- _What needs to be done_: Begin with the line that contains "What Blender Python" and end with the line that contains "scene.view_settings.exposure=0": copy that span of lines exactly, and nothing outside it.

— Start of Material to process —

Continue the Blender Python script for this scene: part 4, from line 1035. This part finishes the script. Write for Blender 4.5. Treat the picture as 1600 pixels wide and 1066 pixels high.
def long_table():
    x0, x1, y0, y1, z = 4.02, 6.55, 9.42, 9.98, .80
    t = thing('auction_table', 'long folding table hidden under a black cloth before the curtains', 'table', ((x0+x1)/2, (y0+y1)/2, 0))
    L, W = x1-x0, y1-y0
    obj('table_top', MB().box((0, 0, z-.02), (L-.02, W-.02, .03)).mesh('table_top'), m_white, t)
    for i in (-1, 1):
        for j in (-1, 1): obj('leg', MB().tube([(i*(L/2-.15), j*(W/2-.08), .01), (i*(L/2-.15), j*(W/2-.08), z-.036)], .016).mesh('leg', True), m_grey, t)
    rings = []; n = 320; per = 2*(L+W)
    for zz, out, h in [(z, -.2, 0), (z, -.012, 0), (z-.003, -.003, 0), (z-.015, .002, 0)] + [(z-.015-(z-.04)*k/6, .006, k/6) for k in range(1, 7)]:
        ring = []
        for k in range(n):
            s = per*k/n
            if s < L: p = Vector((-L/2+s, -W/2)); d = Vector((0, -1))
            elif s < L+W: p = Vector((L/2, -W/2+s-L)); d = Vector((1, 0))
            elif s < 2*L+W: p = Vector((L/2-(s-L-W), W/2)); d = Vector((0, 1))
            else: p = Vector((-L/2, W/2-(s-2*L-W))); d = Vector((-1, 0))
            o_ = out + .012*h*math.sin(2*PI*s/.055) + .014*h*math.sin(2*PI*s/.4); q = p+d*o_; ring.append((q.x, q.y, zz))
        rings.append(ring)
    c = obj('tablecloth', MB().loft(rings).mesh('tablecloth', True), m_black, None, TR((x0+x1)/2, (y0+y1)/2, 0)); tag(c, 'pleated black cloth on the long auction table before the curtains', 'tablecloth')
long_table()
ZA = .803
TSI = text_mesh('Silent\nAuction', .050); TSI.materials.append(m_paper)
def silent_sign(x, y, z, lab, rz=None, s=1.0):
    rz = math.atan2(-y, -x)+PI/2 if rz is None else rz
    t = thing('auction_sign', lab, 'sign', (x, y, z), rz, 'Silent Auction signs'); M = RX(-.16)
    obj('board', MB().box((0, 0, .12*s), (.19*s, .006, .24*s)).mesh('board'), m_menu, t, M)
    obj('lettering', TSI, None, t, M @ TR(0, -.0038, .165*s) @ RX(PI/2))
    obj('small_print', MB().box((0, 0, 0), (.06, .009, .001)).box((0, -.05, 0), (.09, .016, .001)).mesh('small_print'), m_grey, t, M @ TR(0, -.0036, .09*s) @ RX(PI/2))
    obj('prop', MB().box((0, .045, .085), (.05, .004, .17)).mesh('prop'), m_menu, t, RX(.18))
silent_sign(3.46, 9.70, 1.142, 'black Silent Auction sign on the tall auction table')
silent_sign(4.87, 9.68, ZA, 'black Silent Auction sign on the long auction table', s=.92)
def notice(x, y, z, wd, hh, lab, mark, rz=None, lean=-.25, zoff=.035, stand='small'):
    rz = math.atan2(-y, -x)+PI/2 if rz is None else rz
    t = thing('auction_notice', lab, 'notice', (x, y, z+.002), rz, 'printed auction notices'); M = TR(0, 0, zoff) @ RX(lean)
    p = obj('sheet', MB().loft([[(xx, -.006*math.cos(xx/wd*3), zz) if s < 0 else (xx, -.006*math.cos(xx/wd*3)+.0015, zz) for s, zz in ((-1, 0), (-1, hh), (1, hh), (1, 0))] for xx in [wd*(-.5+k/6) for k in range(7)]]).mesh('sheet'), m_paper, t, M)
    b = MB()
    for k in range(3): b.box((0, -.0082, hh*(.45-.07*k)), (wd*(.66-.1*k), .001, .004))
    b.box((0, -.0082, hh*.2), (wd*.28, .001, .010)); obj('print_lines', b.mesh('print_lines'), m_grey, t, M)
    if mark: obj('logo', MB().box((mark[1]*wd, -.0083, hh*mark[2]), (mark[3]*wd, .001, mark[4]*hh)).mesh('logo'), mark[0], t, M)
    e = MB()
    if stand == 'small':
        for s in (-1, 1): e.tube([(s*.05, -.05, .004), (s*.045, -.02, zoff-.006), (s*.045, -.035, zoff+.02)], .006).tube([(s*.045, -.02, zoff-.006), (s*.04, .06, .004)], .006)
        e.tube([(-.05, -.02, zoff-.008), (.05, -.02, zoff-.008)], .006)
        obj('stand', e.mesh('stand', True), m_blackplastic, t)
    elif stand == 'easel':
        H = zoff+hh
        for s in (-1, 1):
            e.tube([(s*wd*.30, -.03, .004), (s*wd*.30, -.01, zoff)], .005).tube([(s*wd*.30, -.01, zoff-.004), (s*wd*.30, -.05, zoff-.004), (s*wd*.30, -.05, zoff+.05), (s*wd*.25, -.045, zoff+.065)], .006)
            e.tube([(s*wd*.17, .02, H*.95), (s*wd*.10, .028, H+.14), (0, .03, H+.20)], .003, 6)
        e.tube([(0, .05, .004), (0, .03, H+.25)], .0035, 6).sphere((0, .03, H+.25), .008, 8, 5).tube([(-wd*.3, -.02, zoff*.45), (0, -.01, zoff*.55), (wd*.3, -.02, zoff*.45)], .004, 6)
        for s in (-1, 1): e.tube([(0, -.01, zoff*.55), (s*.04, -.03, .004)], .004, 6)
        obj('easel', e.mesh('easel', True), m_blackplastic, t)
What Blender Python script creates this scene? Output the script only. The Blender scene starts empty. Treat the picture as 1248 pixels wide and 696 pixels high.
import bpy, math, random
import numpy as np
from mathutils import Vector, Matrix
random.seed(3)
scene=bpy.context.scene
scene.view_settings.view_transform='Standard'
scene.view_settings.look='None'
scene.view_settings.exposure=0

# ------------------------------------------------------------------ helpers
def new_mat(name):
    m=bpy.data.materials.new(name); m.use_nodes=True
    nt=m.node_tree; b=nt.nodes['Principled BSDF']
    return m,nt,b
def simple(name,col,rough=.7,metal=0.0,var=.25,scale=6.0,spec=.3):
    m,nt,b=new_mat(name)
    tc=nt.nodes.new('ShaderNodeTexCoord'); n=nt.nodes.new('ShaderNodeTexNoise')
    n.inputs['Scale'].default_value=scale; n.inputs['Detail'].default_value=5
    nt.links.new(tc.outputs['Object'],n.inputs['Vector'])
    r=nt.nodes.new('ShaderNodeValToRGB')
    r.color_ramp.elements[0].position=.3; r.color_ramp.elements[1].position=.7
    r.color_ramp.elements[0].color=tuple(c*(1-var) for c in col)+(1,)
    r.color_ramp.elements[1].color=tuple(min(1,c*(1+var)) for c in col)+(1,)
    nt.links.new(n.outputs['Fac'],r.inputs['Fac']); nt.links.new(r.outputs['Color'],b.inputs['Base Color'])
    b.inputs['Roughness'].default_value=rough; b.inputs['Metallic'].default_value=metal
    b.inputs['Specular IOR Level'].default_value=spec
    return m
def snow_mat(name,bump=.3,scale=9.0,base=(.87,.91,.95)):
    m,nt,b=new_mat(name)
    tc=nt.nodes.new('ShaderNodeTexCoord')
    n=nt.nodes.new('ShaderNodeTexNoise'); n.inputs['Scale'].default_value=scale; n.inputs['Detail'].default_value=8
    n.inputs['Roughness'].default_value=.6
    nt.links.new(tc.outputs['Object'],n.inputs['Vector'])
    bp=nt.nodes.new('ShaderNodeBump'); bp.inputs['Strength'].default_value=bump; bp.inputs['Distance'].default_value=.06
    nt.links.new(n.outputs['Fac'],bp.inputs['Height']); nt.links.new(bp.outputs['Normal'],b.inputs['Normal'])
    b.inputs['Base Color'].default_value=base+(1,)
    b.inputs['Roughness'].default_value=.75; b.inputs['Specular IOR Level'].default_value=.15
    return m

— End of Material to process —

- _Task output_:
What Blender Python script creates this scene? Output the script only. The Blender scene starts empty. Treat the picture as 1248 pixels wide and 696 pixels high.
import bpy, math, random
import numpy as np
from mathutils import Vector, Matrix
random.seed(3)
scene=bpy.context.scene
scene.view_settings.view_transform='Standard'
scene.view_settings.look='None'
scene.view_settings.exposure=0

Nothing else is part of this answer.